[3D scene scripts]
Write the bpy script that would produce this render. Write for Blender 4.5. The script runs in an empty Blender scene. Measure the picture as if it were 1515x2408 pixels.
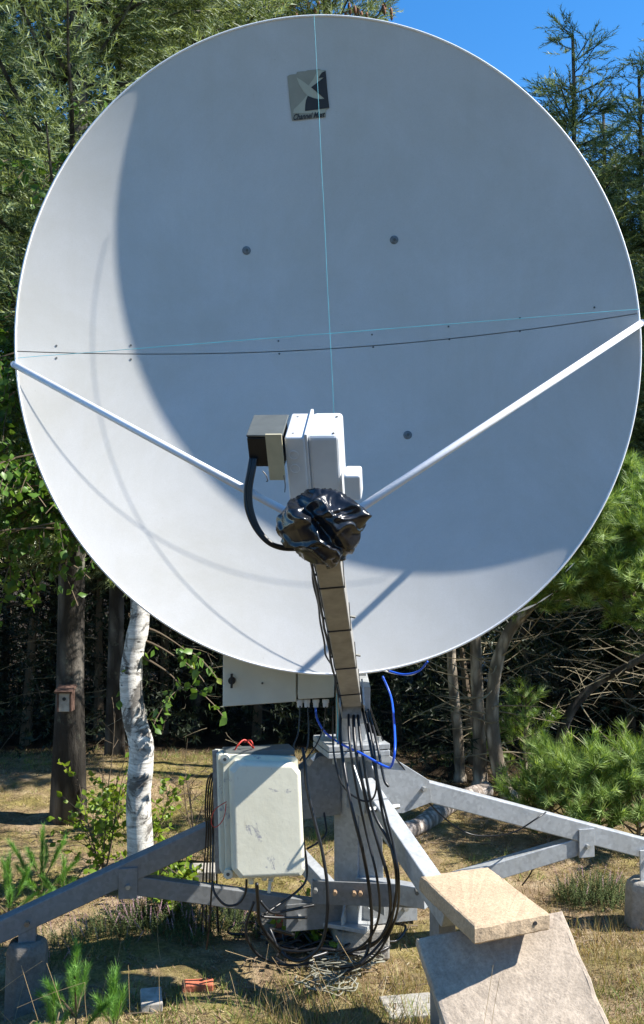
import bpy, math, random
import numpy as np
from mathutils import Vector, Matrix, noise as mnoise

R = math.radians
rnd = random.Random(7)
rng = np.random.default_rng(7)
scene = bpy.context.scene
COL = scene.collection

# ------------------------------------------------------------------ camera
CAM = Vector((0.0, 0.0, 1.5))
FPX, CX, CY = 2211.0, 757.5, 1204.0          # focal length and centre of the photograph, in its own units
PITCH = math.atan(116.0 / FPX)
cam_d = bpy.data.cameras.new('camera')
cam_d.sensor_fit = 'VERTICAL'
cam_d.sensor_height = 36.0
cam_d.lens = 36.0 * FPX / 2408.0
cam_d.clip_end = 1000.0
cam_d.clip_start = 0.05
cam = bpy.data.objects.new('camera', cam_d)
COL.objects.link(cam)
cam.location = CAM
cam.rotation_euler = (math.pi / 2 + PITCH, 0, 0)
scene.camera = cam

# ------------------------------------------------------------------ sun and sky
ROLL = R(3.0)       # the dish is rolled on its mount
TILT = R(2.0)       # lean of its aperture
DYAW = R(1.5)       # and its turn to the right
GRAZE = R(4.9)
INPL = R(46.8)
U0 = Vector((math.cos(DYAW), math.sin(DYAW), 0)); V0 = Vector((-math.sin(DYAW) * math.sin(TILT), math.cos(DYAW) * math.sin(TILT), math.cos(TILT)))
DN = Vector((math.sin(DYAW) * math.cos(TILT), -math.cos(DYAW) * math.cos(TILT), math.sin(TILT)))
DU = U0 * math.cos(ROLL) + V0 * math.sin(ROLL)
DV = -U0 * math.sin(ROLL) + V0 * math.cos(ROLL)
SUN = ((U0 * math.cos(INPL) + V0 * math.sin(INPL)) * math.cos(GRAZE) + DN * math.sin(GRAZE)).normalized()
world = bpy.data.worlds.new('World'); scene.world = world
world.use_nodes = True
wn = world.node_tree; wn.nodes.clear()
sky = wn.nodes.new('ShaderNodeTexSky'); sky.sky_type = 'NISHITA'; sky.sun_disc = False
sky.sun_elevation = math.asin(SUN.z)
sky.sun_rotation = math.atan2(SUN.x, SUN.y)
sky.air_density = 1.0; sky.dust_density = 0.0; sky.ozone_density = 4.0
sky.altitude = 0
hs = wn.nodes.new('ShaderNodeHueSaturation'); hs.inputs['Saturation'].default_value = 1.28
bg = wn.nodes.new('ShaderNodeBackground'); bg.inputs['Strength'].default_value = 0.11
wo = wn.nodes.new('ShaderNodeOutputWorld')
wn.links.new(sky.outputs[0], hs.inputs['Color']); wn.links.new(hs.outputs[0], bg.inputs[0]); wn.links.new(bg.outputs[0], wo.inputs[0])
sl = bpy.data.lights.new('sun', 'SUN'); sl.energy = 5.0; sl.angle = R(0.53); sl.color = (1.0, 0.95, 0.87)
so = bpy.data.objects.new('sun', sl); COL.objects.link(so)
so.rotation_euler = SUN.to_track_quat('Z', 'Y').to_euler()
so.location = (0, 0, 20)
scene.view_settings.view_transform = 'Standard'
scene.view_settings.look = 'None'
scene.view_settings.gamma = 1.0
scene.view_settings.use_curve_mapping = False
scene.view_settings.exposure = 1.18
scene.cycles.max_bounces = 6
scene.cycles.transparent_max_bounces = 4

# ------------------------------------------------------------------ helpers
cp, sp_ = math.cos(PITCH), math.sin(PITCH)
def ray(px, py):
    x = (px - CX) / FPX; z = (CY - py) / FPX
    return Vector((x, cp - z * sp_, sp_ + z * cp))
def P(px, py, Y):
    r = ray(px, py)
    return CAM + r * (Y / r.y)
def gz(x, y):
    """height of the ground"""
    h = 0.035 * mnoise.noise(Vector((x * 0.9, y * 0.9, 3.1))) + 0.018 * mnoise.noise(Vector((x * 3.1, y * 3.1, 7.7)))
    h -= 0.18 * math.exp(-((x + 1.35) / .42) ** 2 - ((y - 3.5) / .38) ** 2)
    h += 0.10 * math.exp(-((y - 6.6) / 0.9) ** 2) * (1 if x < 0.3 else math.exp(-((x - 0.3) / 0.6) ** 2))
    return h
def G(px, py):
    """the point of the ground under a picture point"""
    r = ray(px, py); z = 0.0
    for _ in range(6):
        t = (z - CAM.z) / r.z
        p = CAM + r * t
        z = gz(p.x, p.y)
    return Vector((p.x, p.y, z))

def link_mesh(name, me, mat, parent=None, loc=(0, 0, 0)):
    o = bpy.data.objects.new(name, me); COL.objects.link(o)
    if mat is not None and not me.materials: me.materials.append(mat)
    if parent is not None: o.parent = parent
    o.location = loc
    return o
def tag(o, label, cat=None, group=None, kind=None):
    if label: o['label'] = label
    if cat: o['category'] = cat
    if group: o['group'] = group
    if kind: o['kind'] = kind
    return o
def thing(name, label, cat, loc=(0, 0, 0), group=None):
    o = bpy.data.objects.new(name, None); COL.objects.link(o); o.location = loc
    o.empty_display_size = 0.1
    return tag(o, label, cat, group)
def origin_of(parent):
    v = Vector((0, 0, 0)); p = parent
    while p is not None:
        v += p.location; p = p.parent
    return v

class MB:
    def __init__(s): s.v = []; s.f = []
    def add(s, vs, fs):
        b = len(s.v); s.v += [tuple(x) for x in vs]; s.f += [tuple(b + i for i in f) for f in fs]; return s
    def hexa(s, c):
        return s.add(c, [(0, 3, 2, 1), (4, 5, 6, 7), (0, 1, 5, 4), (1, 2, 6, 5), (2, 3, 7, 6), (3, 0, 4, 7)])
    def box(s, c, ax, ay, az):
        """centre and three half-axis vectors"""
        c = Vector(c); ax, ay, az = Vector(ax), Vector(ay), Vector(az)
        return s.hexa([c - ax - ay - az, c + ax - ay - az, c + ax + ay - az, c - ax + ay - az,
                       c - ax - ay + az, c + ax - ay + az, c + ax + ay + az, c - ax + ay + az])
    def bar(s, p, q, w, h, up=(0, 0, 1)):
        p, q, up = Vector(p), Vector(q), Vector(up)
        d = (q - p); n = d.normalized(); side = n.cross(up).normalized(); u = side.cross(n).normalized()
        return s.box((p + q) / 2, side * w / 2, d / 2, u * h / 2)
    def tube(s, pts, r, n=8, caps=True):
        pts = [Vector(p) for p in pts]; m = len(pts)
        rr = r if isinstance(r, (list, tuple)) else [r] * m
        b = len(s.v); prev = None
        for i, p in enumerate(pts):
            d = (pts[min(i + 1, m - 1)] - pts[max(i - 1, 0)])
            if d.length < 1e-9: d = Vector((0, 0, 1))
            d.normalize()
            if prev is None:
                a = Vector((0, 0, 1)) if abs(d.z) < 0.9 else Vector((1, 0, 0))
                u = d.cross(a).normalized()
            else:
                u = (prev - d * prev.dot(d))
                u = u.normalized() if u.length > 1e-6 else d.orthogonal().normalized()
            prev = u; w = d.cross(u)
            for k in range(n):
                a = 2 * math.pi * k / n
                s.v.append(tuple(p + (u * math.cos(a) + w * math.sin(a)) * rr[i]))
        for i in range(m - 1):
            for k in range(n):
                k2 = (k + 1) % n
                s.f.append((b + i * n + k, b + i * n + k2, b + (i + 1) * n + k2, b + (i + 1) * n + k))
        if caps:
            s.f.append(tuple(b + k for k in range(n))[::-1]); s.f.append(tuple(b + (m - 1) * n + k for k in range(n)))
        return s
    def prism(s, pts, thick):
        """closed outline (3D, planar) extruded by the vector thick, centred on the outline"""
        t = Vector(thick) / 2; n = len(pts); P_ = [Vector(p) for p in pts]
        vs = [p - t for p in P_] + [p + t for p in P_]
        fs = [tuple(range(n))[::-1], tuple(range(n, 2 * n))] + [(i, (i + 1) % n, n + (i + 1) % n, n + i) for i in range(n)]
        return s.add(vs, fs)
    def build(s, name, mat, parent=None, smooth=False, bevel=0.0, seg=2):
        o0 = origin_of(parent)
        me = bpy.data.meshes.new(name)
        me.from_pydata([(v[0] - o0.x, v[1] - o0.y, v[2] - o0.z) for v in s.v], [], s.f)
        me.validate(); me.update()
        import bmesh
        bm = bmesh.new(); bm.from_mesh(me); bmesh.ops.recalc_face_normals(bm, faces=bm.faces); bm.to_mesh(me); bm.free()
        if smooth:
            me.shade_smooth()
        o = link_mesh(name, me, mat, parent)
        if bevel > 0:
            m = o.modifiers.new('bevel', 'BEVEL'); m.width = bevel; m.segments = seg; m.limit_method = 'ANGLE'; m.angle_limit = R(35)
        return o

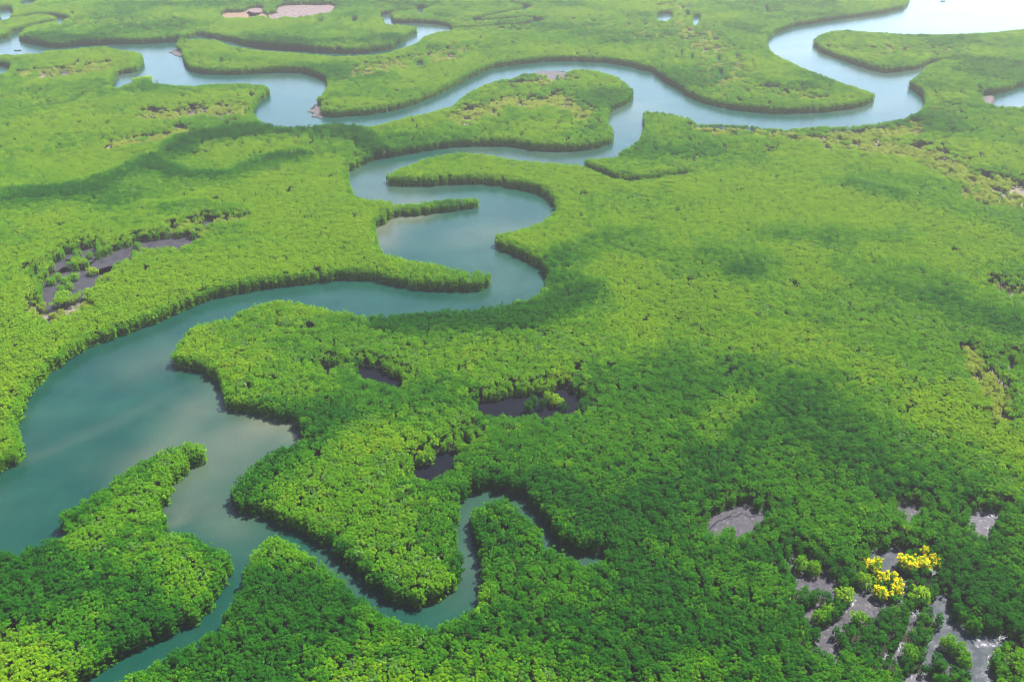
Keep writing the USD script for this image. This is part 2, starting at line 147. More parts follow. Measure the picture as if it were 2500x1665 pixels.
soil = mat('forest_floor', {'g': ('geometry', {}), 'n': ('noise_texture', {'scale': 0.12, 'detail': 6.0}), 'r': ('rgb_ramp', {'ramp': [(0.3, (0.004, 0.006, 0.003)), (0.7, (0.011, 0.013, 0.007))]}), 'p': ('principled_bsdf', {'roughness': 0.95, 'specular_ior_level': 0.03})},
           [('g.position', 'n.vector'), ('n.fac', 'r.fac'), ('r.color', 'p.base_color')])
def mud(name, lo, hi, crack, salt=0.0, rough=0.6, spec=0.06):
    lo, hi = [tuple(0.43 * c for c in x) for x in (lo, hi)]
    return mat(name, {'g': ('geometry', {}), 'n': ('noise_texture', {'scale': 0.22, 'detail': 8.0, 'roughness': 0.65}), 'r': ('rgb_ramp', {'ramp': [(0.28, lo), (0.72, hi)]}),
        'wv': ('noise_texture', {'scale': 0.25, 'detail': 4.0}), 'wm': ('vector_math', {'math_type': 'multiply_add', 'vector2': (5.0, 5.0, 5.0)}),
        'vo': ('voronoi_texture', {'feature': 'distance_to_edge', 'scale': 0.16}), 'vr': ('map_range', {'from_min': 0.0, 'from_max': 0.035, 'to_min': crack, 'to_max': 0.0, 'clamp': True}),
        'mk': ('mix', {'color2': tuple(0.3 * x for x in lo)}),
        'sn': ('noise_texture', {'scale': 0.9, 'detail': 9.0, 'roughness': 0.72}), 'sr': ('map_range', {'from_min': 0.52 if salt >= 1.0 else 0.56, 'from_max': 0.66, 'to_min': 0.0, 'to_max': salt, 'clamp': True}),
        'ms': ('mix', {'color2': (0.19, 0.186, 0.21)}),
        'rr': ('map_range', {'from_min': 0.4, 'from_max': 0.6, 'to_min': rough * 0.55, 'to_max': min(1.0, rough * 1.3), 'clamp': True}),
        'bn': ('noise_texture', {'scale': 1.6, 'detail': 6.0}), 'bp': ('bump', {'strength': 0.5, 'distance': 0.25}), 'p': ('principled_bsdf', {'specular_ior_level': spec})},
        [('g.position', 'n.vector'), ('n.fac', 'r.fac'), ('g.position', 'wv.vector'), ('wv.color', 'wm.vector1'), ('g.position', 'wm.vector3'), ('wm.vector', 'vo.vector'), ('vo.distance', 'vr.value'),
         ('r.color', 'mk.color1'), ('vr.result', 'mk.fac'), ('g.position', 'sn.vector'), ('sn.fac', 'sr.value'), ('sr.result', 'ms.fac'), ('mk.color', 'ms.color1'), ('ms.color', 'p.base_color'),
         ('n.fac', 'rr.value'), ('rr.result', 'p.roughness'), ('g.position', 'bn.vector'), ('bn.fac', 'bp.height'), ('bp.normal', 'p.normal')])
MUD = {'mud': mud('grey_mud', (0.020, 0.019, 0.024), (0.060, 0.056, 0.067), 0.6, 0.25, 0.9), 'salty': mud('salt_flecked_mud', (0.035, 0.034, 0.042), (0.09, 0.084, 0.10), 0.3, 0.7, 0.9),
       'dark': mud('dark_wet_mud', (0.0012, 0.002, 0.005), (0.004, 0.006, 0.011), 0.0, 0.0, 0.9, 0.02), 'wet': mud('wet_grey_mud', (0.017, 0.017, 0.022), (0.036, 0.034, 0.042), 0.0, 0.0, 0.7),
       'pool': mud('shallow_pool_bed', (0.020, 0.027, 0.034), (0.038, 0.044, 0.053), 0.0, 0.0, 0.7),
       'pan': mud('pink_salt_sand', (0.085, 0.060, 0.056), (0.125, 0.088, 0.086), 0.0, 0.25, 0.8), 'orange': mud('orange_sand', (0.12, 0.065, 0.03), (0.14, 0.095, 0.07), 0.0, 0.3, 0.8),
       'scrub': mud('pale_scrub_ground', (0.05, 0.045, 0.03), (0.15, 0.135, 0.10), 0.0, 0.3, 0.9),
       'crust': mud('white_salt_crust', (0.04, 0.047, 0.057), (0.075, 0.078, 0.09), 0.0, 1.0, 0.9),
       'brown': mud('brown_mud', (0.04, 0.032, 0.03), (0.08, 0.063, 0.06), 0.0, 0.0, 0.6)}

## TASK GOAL
Pictures do not belong in the copy. Repeat only the lines from the top of the records through the line containing "from mathutils import".

## COMPLETE OUTPUT
Write the bpy script that would produce this render. Write for Blender 4.5. The script runs in an empty Blender scene. Measure the picture as if it were 1515x2408 pixels.
import bpy, math, random
import numpy as np
from mathutils import Vector, Matrix, noise as mnoise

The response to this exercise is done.